Question

I find if you create a compute engine (CentOS or Debian) machine and using gsutil to download (cp) a tgz file will cause a crcmod error...

$ gsutil cp gs://mybucket/data.tgz .
Copying gs://mybucket/data.tgz...
CommandException:
Downloading this composite object requires integrity checking with CRC32c, but
your crcmod installation isn't using the module's C extension, so the the hash
computation will likely throttle download performance. For help installing the
extension, please see:
  $ gsutil help crcmod
To download regardless of crcmod performance or to skip slow integrity checks,
see the "check_hashes" option in your boto config file.
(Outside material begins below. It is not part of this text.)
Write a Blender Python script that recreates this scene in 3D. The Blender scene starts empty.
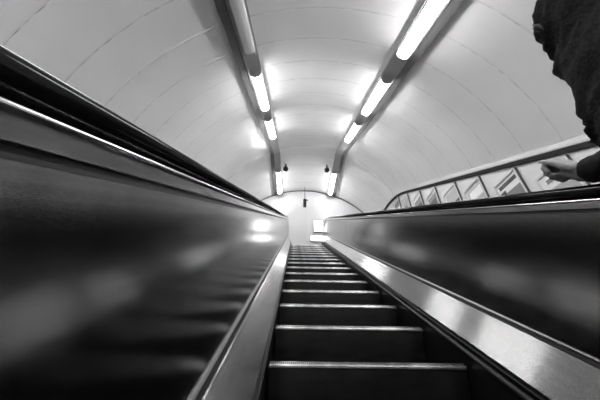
import bpy, bmesh, math, random
from mathutils import Vector, Matrix, Euler
random.seed(7)
C = bpy.context.scene.collection
SC = bpy.context.scene
PI = math.pi
A30 = math.radians(30); CO = math.cos(A30); SI = math.sin(A30)

# ------------------------------------------------------------------ the place
# The escalator climbs 30 degrees along +Y.  x: across, l: length along the nosing line,
# n: height square to it.  At the top everything bends through a short arc to the level.
BEND = 8.68; RC = 2.4
LA = BEND - RC * math.tan(A30 / 2)          # arc starts
LB = LA + RC * A30                          # arc ends, level from here
def P(x, l, n):
    if l <= LA:
        return Vector((x, l * CO - n * SI, l * SI + n * CO))
    cy = LA * CO + RC * SI; cz = LA * SI - RC * CO      # centre of the arc
    if l <= LB:
        a = A30 - (l - LA) / RC
        return Vector((x, cy - (RC + n) * math.sin(a), cz + (RC + n) * math.cos(a)))
    return Vector((x, cy + (l - LB), cz + RC + n))
def incline(x, s, n):
    return Vector((x, s * CO - n * SI, s * SI + n * CO))
def PT(x, l, n):
    """the tunnel lining and what is fixed to it: a mitred bend; l beyond 9.7 counts along the level"""
    if l <= 9.7: return incline(x, min(l, BEND + .268 * n), n)
    y = max(6.55 + l - 9.7, BEND * CO - .268 * n)
    q = incline(0, BEND, 0)
    return Vector((x, y, q.z + n))
LEVEL_Z = P(0, LB + 1, 0).z
END_Y = 9.32
def l_at_y(y):
    lo, hi = -10, 20
    for _ in range(50):
        m = (lo + hi) / 2
        if P(0, m, 0).y < y: lo = m
        else: hi = m
    return lo
L_END = l_at_y(END_Y)
L_START = -5.2
LT_END = END_Y - 6.55 + 9.7
def tsamples(l0, l1):
    return [l0] + [v for v in (8.4, 9.0, 9.3, 9.45, 9.55, 9.65, 9.69, 9.71, 9.75, 9.85, 9.95, 10.1, 10.4) if l0 < v < l1] + [l1]
def samples(l0, l1, step=None, arc=12):
    s = [l0]
    if step:
        k = l0 + step
        while k < min(l1, LA) - 1e-4: s.append(k); k += step
    if l1 > LA:
        if l0 < LA: s.append(LA)
        for i in range(1, arc + 1):
            v = LA + (LB - LA) * i / arc
            if l0 < v < l1: s.append(v)
    s.append(l1)
    return s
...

Currently I use "check_hashes = never" to bypass the check...

$ vi /etc/boto.cfg
[GSUtil]
default_project_id = 429100748693
default_api_version = 2
check_hashes = never
...

But, what is the root cause? and is there any good solution to solve the problem?

Was it helpful?

Solution

The object you're trying to download is a composite object, which basically means it was uploaded in parallel chunks. gsutil automatically does this when uploading objects larger than 150M (a configurable threshold), to provide better performance.

Composite objects only have a crc32c checksum (no MD5), so in order to validate data integrity when downloading composite objects, gsutil needs to perform a crc32c checksum. Unfortunately, the libraries distributed with Python don't include a compiled crc32c implementation, so unless you install a compiled crc32c, gsutil will use a non-compiled Python implementation of crc32c that's quite slow. That warning is printed to let you know there's a way to fix that performance problem: Please run:

gsutil help crcmod

and follow the instructions there for installing a compiled crc32c. It's pretty easy to do it, and worth the effort.

One other note: I strongly recommend against setting check_hashes = never in your boto config file. That will disable integrity checking, which means it's possible your download could get corrupted and you wouldn't know it. You want data integrity checking enabled to ensure you're working with correct data.